Menurut Sumardiansyah, Kemendikbud perlu menggelar dialog terbuka untuk menjelaskan tafsir-tafsir yang berkembang atas draf-draf Sosialisasi Penyederhanaan Kurikulum dan Asesmen Nasional yang beredar belakangan. Penjelasan tertulis Kemendikbud dan juga penjelasan Menteri Pendidikan dan Kebudayaan Nadiem Makarim melalui akun instagram pribadinya dinilai belum cukup.
”Perlu klarifikasi yang jelas dari Kemendikbud, terutama terkait perubahan posisi mata pelajaran Sejarah Indonesia di jenjang SMA, bahkan di SMK tidak ada. Kalau itu hanya draf, bagaimana dengan rencana penerapan di sekolah penggerak,” tanya Sumardiansyah.
Dalam akun instagramnya, Nadiem mengatakan bahwa tidak ada kebijakan penghapusan mata pelajaran sejarah di kurikulum nasional. Draf yang beredar hanyalah satu dari puluhan versi draf yang tengah dibahas melalui kelompok diskusi terfokus (FGD) dan uji publik.

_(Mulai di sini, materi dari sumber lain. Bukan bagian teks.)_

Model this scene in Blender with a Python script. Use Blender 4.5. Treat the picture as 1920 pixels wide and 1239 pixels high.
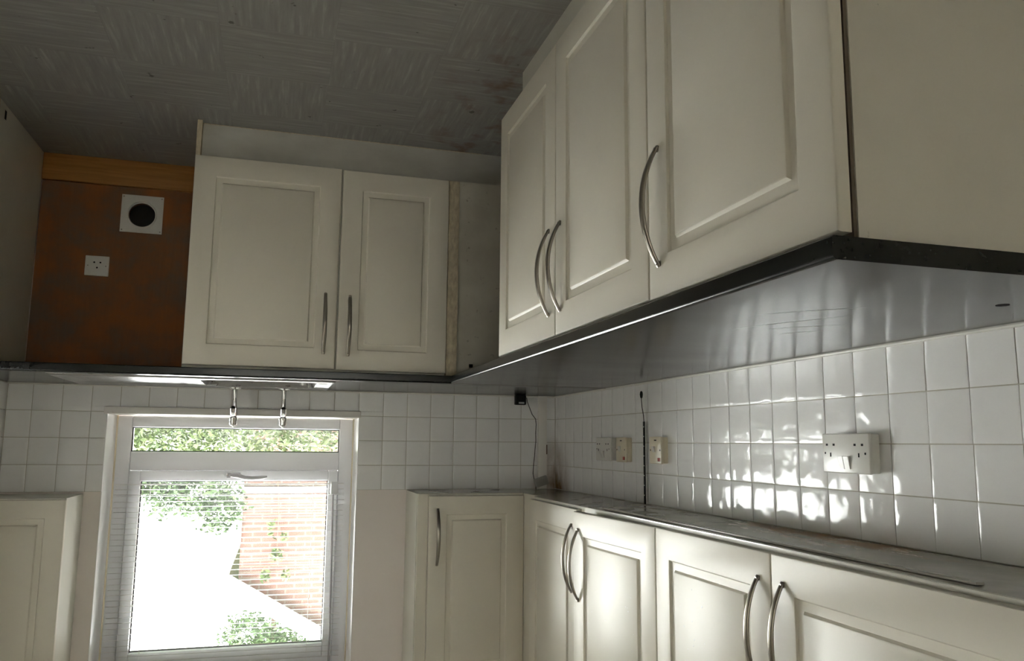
import bpy, bmesh, math, random
from mathutils import Vector, Matrix, noise

random.seed(7)
SC = bpy.context.scene
COL = SC.collection
for o in list(bpy.data.objects):
    bpy.data.objects.remove(o)

# ------------------------------------------------------------------ camera
# The photograph was saved upside down: the camera really is rolled by half a turn.
F_PX, YAW, PITCH, ROLL = 1508.69, 0.284464, -0.139419, 0.009374
cam_d = bpy.data.cameras.new('camera')
cam_d.sensor_fit = 'HORIZONTAL'
cam_d.sensor_width = 36.0
cam_d.lens = F_PX / 1920.0 * 36.0
cam_d.clip_start = 0.02
cam_d.clip_end = 300
cam = bpy.data.objects.new('camera', cam_d)
COL.objects.link(cam)
fwd = Vector((-math.sin(YAW) * math.cos(PITCH), math.cos(YAW) * math.cos(PITCH), math.sin(PITCH)))
rt0 = Vector((math.cos(YAW), math.sin(YAW), 0))
up0 = rt0.cross(fwd)
rt = math.cos(ROLL) * rt0 + math.sin(ROLL) * up0
up = -math.sin(ROLL) * rt0 + math.cos(ROLL) * up0
rt, up = -rt, -up                       # half turn
m = Matrix((rt, up, -fwd)).transposed().to_4x4()
m.translation = (1.2222, -3.45436, 1.11372)
cam.matrix_world = m
SC.camera = cam

# ------------------------------------------------------------------ sky, light, exposure
SKY = 9.0
w = bpy.data.worlds.new('overcast_sky')
SC.world = w
w.use_nodes = True
nt = w.node_tree
nt.nodes.clear()
_out = nt.nodes.new('ShaderNodeOutputWorld')
_bg = nt.nodes.new('ShaderNodeBackground')
_tc = nt.nodes.new('ShaderNodeTexCoord')
_sp = nt.nodes.new('ShaderNodeSeparateXYZ')
_rp = nt.nodes.new('ShaderNodeValToRGB')
_rp.color_ramp.elements[0].position = 0.45
_rp.color_ramp.elements[0].color = (0.84, 0.82, 0.80, 1)
_rp.color_ramp.elements[1].position = 1.0
_rp.color_ramp.elements[1].color = (0.94, 0.95, 0.97, 1)
_ma = nt.nodes.new('ShaderNodeMath'); _ma.operation = 'MULTIPLY_ADD'
_ma.inputs[1].default_value = 0.5; _ma.inputs[2].default_value = 0.5
nt.links.new(_tc.outputs['Generated'], _sp.inputs[0])
nt.links.new(_sp.outputs['Z'], _ma.inputs[0])
nt.links.new(_ma.outputs[0], _rp.inputs[0])
nt.links.new(_rp.outputs[0], _bg.inputs[0])
_bg.inputs[1].default_value = SKY
nt.links.new(_bg.outputs[0], _out.inputs[0])

SC.view_settings.view_transform = 'Standard'
SC.view_settings.look = 'None'
SC.view_settings.gamma = 1.0
SC.view_settings.use_curve_mapping = False
SC.view_settings.exposure = 2.4
SC.cycles.max_bounces = 14
SC.cycles.diffuse_bounces = 8
SC.cycles.glossy_bounces = 6
SC.cycles.transparent_max_bounces = 12
SC.cycles.caustics_reflective = False

# ------------------------------------------------------------------ materials
def mat(name, col=(0.8, 0.8, 0.8), rough=0.5, metal=0.0, spec=0.5, **kw):
    mm = bpy.data.materials.new(name)
    mm.use_nodes = True
    b = mm.node_tree.nodes['Principled BSDF']
    b.inputs['Base Color'].default_value = (*col, 1)
    b.inputs['Roughness'].default_value = rough
    b.inputs['Metallic'].default_value = metal
    b.inputs['Specular IOR Level'].default_value = spec
    for k, v in kw.items():
        b.inputs[k.replace('_', ' ')].default_value = v
    return mm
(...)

”Penyederhanaan kurikulum tidak akan dilakukan sampai 2022. Tahun 2021 kami akan melakukan berbagai prototyping di sekolah penggerak yang terpilih, dan bukan dalam skala nasional,” kata Nadiem melalui rekaman video yang diunggah di akun instagramnya.
Perubahan
Sebagaimana Sumardiansyah, Anggi Afriansyah juga mengatakan, perlu dibuka ruang diskursus untuk membahas apa yang tengah dilakukan Kemendikbud tersebut. Apalagi, Kemendikbud berencana menerapkan perubahan kurikulum, meski dalam bentuk prototyping, ke sekolah penggerak.
”Kalau begini tidak sekadar penyederhanaan, tetapi akan menjadi perubahan. Kurikulum 2013 juga begitu, ada unit implementasi kurikulum (sekolah percontohan untuk menerapkan Kurikulum 2013),” kata Anggi. Dia berharap ada dialog antara Kemendikbud dan para pemangku kepentingan pendidikan, termasuk para guru, terkait dengan rencana perubahan kurikulum ini.
Secara terpisah, ketika dihubungi Kompas, Kepala Pusat Kurikulum dan Perbukuan Badan Penelitian dan Pengembangan Kemendikbud Maman Fathurrahman mengatakan, Kemendikbud belum mengeluarkan kebijakan penyederhanaan kurikulum. Kalaupun dipandang perlu, Kemendikbud terlebih dulu akan berkoordinasi dan konsultasi dengan Komisi X DPR serta beberapa pihak terkait.
”Pada tahun 2021 pun tidak akan ada kebijakan perubahan kurikulum nasional, hanya akan ada prototyping-nya kurikulum baru atau implementasi terbatas di sekolah penggerak. Pusat Kurikulum dan Perbukuan, Balitbang, dan Perbukuan sesuai tugas dan fungsi melakukan berbagai kajian yang sifatnya internal,” kata Maman.
Implementasi prototyping kurikulum tersebut melalui sekolah penggerak, kata Maman, paling mungkin dilakukan pada tahun ajaran 2021/2022. ”Informasi lebih jauh tentang lama penetapan dan jumlah sekolah sepertinya dari Dirjen GTK (Guru dan Tenaga Kependidikan) yang mengatur. Sesuai arahan Mas Menteri, Balitbang dan Perbukuan—Puskurbuk berada di dalam Balitbang dan Perbukuan—akan mendukung program tersebut dari aspek kurikulum,” ujar Maman.
Penerapan prototyping kurikulum tersebut secara terbatas di sekolah penggerak, kata Maman, untuk melihat apakah perubahan kurikulum tersebut dapat diimplementasikan dengan baik atau tidak. Selain itu, sekaligus untuk melihat respons dan menerima saran/perbaikan.
”Untuk informasi lebih lengkap mungkin akan sekaligus melalui pemberitahuan resmi tentang sekolah penggerak melalui Kemendikbud. Karena leading sektor adalah pada program sekolah penggerak. Tentunya dari sini akan ada banyak evaluasi untuk ke depan seperti apa,” ujar Maman. Dia mengatakan, Kemendikbud akan berhati-hati serta melibatkan banyak pemangku kepentingan dan pemangku kebijakan.